Me pergunto todo dia sobre o porquê da poesia.
Ontem um amigo leu dois poemas meus e comentou: "você tem raiva, né?" E eu realmente tenho. Meus poemas falam de raiva, cansaço, dor. Falam sobre política, poder, violência. Mesmo os mais subjetivos, bonitos ou delicados são quase sempre um misto de veneno e sarcasmo. E a verdade é que talvez seja impossível escapar desses matizes de miséria nos tempos em que vivemos. É preciso ter raiva pra entender e mudar as coisas, e essa é certamente uma das razões da poesia.
Mas aí é preciso perguntar: como é que ficam os poemas de amor?
Pois que, dia desses, estava lendo A Poesia como Arte Insurgente, do Ferlinghetti, e esbarrei nessa pedra:
"Que tempos são esses
Em que escrever um poema de amor
É quase um crime
Porque ele contém
Tantos silêncios
Sobre tantos horrores…"
Esse poema me abriu. É triste (e meio besta, confesso) sentir que falar de amor desmobilize a fúria que esses tempos pedem. Mas acontece, às vezes, de a gente ser meio besta mesmo. Ferlinghettti me lembrou que o amor é preciso para além do fatalismo.
O Amor — como ensinam as pedras e também o Platão — não é fuga nem válvula de escape. É canal de impossíveis. A paz escavada no atrito da seda. Uma admiração que atravessa os limites da matéria e da mesquinhez, despertando o desejo de ser cada vez maior e melhor.
Platão falava em "thea mania" , uma busca insaciável pelo êxtase e plenitude absolutos como caminho de acesso ao divino, fonte de sabedoria e talvez o melhor motor que há pra alguém se elevar. É bem bonito, e eu concordo, mas ultimamente tenho pensado que Amor é ainda muito mais.

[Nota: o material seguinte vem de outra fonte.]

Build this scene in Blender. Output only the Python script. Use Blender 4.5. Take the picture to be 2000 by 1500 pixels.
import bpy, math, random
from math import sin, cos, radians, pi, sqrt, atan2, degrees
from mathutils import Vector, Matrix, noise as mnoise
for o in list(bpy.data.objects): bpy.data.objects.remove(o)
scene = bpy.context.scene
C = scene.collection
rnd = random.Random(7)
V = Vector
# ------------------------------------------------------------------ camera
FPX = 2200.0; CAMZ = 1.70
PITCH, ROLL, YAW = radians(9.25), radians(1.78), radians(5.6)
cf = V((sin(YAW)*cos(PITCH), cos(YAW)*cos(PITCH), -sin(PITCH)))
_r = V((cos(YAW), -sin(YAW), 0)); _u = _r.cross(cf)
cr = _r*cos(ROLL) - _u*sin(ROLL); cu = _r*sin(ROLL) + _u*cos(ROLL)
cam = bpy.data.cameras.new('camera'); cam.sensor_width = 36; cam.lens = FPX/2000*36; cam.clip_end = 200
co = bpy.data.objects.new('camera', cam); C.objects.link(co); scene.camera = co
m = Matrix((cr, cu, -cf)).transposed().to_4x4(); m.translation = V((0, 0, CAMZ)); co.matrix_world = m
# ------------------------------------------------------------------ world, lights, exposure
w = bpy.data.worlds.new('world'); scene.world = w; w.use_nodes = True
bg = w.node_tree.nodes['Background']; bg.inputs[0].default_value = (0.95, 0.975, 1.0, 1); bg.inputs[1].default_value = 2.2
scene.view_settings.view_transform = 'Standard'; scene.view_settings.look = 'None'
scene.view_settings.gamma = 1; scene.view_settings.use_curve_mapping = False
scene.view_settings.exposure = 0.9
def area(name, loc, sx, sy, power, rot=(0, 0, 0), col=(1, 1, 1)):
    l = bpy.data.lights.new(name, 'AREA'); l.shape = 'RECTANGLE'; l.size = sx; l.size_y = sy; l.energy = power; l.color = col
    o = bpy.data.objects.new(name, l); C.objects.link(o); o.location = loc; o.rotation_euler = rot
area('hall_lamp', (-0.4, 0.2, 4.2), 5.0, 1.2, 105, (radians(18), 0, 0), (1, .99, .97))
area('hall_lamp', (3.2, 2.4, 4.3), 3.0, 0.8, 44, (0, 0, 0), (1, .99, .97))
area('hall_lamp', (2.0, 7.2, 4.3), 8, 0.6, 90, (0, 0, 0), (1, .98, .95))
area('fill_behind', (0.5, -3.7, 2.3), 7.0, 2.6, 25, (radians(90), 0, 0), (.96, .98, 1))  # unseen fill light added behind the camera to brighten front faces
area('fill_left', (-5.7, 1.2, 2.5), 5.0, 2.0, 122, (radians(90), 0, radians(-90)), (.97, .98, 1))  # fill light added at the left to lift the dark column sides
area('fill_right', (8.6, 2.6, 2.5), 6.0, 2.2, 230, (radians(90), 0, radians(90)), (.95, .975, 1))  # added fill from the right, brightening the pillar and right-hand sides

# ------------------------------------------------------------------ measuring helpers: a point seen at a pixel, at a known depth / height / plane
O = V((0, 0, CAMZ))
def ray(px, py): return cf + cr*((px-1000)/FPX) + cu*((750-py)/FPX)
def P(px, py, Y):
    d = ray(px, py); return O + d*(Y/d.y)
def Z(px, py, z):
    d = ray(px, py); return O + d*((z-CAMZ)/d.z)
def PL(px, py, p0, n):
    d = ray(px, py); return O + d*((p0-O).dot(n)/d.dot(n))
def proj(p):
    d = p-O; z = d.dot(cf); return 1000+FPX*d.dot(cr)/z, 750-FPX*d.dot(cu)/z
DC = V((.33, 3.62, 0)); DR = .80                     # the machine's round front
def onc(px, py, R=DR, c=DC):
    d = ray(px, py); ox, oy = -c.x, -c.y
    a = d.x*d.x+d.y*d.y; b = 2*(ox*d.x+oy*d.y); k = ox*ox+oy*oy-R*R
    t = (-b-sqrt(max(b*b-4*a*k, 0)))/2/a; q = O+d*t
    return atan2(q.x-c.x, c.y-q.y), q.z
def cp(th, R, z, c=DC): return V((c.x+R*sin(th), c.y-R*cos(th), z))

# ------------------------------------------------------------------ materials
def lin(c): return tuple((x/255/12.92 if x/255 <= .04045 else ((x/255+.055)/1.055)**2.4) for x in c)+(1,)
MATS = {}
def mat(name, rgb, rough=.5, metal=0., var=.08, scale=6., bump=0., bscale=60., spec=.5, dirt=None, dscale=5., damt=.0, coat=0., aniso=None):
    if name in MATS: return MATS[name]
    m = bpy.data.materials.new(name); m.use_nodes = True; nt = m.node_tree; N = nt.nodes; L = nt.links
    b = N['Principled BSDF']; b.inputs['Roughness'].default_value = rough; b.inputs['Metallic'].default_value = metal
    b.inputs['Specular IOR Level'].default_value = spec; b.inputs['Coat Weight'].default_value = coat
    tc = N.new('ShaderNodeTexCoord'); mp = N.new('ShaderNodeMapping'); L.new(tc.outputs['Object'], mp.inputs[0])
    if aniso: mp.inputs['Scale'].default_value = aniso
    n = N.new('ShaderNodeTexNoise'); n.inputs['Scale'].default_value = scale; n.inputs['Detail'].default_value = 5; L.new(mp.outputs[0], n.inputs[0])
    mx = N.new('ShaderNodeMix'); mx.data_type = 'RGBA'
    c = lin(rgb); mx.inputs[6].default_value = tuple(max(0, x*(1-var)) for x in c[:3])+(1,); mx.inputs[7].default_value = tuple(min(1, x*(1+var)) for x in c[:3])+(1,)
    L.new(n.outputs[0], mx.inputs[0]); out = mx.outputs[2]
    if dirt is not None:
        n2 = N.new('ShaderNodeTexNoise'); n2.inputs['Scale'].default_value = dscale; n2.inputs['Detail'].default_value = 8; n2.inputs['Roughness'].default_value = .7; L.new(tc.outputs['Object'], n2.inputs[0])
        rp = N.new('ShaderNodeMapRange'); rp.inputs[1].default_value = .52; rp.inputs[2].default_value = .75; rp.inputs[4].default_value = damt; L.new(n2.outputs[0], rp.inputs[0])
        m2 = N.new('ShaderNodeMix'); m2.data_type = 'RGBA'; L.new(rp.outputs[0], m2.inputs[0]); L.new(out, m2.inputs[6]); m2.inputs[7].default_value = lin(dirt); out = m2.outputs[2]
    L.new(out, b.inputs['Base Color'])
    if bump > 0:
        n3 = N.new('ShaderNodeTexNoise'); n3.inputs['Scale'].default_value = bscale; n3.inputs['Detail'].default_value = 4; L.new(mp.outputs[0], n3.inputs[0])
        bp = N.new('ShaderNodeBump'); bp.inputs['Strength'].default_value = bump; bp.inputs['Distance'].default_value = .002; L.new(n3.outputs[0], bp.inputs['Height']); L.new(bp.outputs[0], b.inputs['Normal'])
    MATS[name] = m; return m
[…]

Eu e o Bakunin gostamos de pensar no amor como a conciliação entre comunhão e liberdade absolutas, tomada de consciência de si e do outro, e caminho de ação efetiva para construção de uma nova realidade. Quando se apaixonou, Mikhael escreveu:
“Continuo a ser eu próprio, como antes, inimigo declarado da realidade existente, só que com uma diferença: eu parei de ser um teórico, eu venci, enfim, em mim, a metafísica e a filosofia, e entreguei-me inteiramente, com toda a minha alma, ao mundo prático, ao mundo dos fatos reais. Acredite em mim, amigo, a vida é bela; agora tenho pleno direito de dizer isto porque parei há muito tempo de olhá-la através das construções teóricas e de conhecê-la somente em fantasia. (...) Amar é querer a liberdade, a completa independência do outro. O primeiro ato do verdadeiro amor é a emancipação completa de quem se ama.. (...) Esta é a profissão da minha fé política, social e religiosa, aqui está o sentido íntimo, não só dos meus atos e das minhas tendências políticas, mas também, tanto quanto me é possível, da minha existência particular e individual. (...) A verdade não é uma teoria, mas sim um fato. A vida é a comunidade de seres livres e independentes. É a santa unidade do amor que brota das profundidades misteriosas e infinitas da liberdade individual.”
Assim, acho que, se tenho procurado a poesia, talvez não seja só por ranço do jornalismo novelístico e tretas das redes sociais ou por qualquer desilusão com os rumos da humanidade. Talvez eu esteja pensando poesia porque, há precisamente um ano, eu e Juliana nos beijamos pela primeira vez.
Eu escrevo pra entender o que vejo. Mas pelo espelho daqueles olhos verdes, vejo com mais clareza que no papel. No corpo que nasce do nosso abraço, há muito mais músculos para mover o impossível. De mãos dadas, tudo é mais vasto, e, assim como Bakunin disse sobre a Liberdade, também o Amor de Juliana eleva ao infinito minha capacidade de amar e transformar o mundo.
O ser que ama precisa de uma nova linguagem que enlace o momentâneo e o metafísico numa utopia tão real quanto aquele primeiro beijo na porta do bar. Uma linguagem que mova moinhos, na qual todas as palavras traduzam um tom de Liberdade: como o manifesto revolucionário inscrito no sorriso da minha companheira.
Um ano desde aquela noite no Sucesso's, e cada dia é um novo verso que decifra e espanta um pouco mais os medos do amanhã. E quando escrevo sobre o desejo de incendiar o mundo, é naquele beijo que busco o fogo. Se penso poesia, é porque a língua dela habita minha boca.
Juliana me elucida todo dia o porquê da poesia em tempos de barbárie.
Feliz primeiro beijo, meu amor. Você me ensina a poesia do inexprimível.